= What is asked =
Print exactly the lines from the first one down to the line that contains "def W3(lat,dep,z): return", both included, and skip the pictures.
##### Data extract
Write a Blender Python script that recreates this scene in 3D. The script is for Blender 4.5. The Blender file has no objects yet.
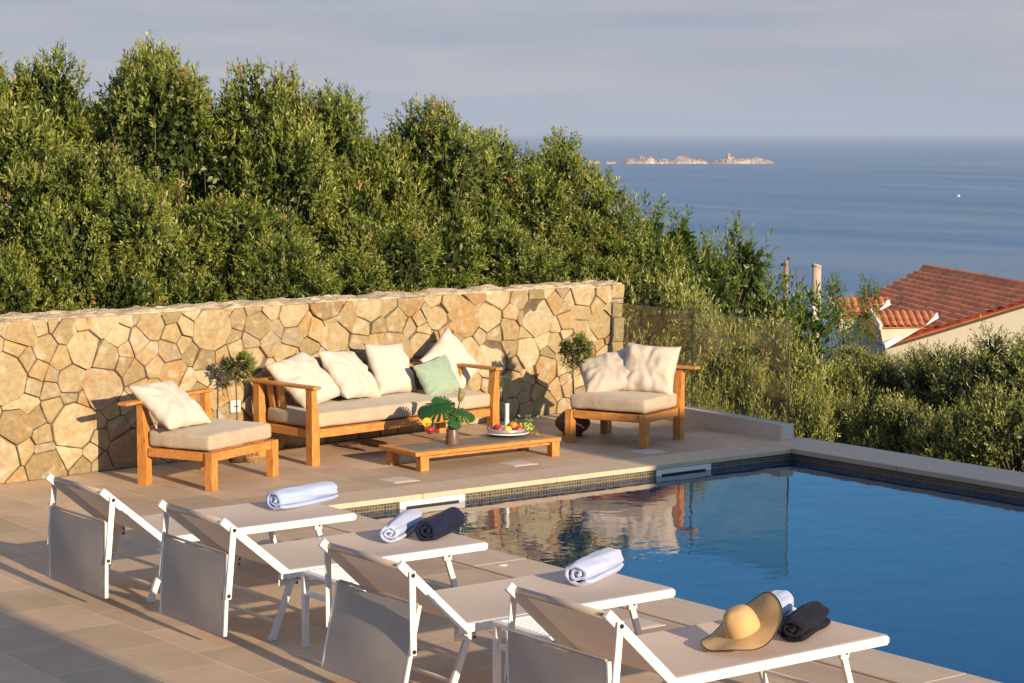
import bpy, bmesh, math, random
import numpy as np
from mathutils import Vector, Matrix, noise
PI=math.pi
random.seed(7); rng=np.random.default_rng(11)
scene=bpy.context.scene
col=bpy.data.collections.new('pool_terrace'); scene.collection.children.link(col)

# ------------------------------------------------------------------ camera frame (view directions on the ground)
TH=0.9260; FH=Vector((math.cos(TH),math.sin(TH),0)); RT=Vector((math.sin(TH),-math.cos(TH),0))
CAMZ=2.8; PITCH=math.atan(209.5/2144.)
def W3(lat,dep,z): return FH*dep+RT*lat+Vector((0,0,z))

# ------------------------------------------------------------------ materials
def new_mat(name):
    m=bpy.data.materials.new(name); m.use_nodes=True
    nt=m.node_tree; b=nt.nodes['Principled BSDF']; return m,nt,b
def N(nt,t,**kw):
    n=nt.nodes.new(t)
    for k,v in kw.items():
        if k in n.inputs.keys() if False else False: pass
        setattr(n,k,v)
    return n
def L(nt,a,b): nt.links.new(a,b)
def coords(nt,kind='Object',scale=(1,1,1),rot=(0,0,0)):
    tc=nt.nodes.new('ShaderNodeTexCoord'); mp=nt.nodes.new('ShaderNodeMapping')
    mp.inputs['Scale'].default_value=scale; mp.inputs['Rotation'].default_value=rot
    L(nt,tc.outputs[kind],mp.inputs['Vector']); return mp.outputs['Vector']
def noise_n(nt,vec,scale,detail=4,rough=.55,dist=0):
    n=nt.nodes.new('ShaderNodeTexNoise'); n.inputs['Scale'].default_value=scale
    n.inputs['Detail'].default_value=detail; n.inputs['Roughness'].default_value=rough
    n.inputs['Distortion'].default_value=dist
    if vec: L(nt,vec,n.inputs['Vector'])
    return n.outputs['Fac']
def ramp(nt,fac,stops):
    r=nt.nodes.new('ShaderNodeValToRGB'); e=r.color_ramp.elements
    while len(e)<len(stops): e.new(.5)
    for i,(p,c) in enumerate(stops):
        e[i].position=p; e[i].color=(c[0],c[1],c[2],1) if hasattr(c,'__len__') else (c,c,c,1)
    L(nt,fac,r.inputs['Fac']); return r.outputs['Color']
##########
= Solved exercise =
Write a Blender Python script that recreates this scene in 3D. The script is for Blender 4.5. The Blender file has no objects yet.
import bpy, bmesh, math, random
import numpy as np
from mathutils import Vector, Matrix, noise
PI=math.pi
random.seed(7); rng=np.random.default_rng(11)
scene=bpy.context.scene
col=bpy.data.collections.new('pool_terrace'); scene.collection.children.link(col)

# ------------------------------------------------------------------ camera frame (view directions on the ground)
TH=0.9260; FH=Vector((math.cos(TH),math.sin(TH),0)); RT=Vector((math.sin(TH),-math.cos(TH),0))
CAMZ=2.8; PITCH=math.atan(209.5/2144.)
def W3(lat,dep,z): return FH*dep+RT*lat+Vector((0,0,z))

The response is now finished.